Нельзя назвать одного. Но все-таки это Андрей Алексеевич Попов, Мария Осиповна Кнебель, мой однокурсник Анатолий Васильев, художник Давид Боровский. В какой-то степени Юрий Петрович Любимов. У Галины Борисовны Волчек, как у гениального художественного руководителя театра, я научился многому…
66. Кто более всего повлиял на ваше мировоззрение?
Думаю, что более всего повлиял Леонид Ильич Брежнев.
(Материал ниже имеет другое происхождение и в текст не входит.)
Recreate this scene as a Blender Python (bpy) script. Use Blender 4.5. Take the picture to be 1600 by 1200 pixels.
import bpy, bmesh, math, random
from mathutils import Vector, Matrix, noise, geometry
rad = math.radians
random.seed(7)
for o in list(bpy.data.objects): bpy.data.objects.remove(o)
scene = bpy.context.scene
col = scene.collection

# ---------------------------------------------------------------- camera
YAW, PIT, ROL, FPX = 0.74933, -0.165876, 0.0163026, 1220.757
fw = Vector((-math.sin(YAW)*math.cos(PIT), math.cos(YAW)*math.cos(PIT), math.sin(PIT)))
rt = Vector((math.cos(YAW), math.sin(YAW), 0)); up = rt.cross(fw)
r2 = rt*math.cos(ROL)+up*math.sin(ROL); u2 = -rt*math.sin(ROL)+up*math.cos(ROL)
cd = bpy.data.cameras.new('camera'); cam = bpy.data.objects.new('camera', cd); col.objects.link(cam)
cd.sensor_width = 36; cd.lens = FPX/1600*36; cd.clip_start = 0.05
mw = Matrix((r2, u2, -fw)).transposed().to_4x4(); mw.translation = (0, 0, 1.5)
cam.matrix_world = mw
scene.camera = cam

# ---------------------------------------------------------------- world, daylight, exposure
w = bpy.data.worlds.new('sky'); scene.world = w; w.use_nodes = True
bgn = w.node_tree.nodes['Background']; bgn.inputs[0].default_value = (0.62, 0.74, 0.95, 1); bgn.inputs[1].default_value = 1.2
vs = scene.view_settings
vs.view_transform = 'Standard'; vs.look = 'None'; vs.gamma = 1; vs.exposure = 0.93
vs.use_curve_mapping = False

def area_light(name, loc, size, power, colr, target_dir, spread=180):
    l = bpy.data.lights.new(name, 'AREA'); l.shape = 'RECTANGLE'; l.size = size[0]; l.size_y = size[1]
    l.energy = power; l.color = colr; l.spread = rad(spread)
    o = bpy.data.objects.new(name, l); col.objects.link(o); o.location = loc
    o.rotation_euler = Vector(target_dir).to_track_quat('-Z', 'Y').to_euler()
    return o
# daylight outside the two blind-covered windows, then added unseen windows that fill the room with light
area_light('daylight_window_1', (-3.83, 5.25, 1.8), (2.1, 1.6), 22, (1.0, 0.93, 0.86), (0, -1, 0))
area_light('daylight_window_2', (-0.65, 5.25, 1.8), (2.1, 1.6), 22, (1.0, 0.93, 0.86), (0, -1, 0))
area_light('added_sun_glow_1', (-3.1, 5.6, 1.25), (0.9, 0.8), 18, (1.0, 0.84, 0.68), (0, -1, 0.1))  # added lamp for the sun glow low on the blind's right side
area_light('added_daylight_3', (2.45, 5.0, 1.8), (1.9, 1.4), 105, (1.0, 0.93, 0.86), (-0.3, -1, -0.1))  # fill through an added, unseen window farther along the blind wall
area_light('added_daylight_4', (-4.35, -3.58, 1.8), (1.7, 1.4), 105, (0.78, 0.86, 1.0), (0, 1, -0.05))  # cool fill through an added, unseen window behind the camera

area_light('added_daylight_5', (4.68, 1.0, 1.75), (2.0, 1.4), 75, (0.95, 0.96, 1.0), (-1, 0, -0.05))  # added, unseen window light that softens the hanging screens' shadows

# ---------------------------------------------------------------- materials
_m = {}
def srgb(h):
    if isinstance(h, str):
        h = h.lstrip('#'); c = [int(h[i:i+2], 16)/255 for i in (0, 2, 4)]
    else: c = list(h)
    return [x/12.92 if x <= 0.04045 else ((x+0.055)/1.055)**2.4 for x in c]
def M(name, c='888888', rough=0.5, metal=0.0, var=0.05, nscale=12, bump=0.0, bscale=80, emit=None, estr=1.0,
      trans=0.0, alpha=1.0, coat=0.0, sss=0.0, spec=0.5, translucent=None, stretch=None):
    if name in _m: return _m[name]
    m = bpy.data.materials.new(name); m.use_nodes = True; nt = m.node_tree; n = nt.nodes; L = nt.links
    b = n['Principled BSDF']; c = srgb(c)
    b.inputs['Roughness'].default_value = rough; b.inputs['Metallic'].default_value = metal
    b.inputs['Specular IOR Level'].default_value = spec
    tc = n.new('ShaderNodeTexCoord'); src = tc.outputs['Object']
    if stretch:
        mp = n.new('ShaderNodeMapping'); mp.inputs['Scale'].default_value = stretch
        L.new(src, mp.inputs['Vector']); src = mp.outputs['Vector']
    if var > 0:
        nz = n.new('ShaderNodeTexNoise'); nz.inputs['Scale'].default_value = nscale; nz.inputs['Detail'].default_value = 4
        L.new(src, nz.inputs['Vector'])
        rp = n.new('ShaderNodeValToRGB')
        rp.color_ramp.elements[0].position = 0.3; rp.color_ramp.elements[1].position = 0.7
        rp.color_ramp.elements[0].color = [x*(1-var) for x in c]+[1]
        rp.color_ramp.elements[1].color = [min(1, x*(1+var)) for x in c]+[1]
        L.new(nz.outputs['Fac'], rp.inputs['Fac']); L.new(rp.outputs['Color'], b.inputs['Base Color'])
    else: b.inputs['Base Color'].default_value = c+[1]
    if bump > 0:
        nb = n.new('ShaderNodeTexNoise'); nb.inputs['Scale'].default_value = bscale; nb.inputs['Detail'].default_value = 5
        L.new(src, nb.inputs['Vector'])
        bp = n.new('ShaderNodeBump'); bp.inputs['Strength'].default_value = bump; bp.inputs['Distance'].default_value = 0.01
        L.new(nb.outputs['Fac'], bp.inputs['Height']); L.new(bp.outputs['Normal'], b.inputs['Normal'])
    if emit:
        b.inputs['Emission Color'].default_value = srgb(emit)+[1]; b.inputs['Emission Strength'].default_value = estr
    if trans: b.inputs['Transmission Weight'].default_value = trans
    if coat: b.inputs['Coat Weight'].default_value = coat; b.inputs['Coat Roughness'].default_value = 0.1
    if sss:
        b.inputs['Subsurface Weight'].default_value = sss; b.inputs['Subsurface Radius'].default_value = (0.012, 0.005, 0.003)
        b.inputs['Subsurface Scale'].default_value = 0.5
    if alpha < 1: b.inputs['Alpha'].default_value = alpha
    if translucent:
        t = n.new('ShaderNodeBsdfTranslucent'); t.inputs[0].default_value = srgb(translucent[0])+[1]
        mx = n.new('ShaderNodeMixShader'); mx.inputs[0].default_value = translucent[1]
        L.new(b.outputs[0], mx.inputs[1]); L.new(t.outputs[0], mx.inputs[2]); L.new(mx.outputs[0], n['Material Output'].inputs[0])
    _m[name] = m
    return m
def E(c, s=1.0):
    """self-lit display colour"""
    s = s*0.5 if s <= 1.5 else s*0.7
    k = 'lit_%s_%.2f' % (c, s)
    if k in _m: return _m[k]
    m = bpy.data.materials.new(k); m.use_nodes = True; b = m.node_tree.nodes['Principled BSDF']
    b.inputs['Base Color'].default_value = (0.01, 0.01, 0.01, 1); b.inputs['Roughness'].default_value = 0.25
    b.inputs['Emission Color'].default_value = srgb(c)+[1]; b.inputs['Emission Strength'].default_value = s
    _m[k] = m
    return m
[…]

Потому что большую часть времени, когда формировалось мое мировоззрение, я жил под ежедневным давлением газеты «Правда», подготовки к очередному съезду и выполнения решений пленума в атмосфере безумного вранья, запретов, железного занавеса, отсутствия доступа к мировой культуре, кино. Все это сформировало самое главное – быть от этого свободным. Поэтому я шарахнулся в противоположную сторону, обожженный десятилетиями системы. Нет, я не выходил с пикетами, но мыслил как либерал. Лекции профессуры Ленинградского университета, которые были довольно смелыми и откровенными, тоже повлияли. Читал самиздатовские книги от Булгакова до Фрейда, от Набокова до Солженицына. Так случилось, что в самые юные годы встретился с Юлием Даниэлем и даже некоторое время жил в его квартире на Ленинском проспекте. И это повлияло сильнее, чем годы институтских программ. У него собиралась компания, где были Синявский, Высоцкий, Давид Самойлов… Они выпивали, ужинали. И я слышал разговоры, в которых были оценки советской власти, перспектив отечественной литературы, театра. Потом был арест и суд над Даниэлем и Синявским, очередной неправедный суд, как над Бродским. Все это формировало мировоззрение.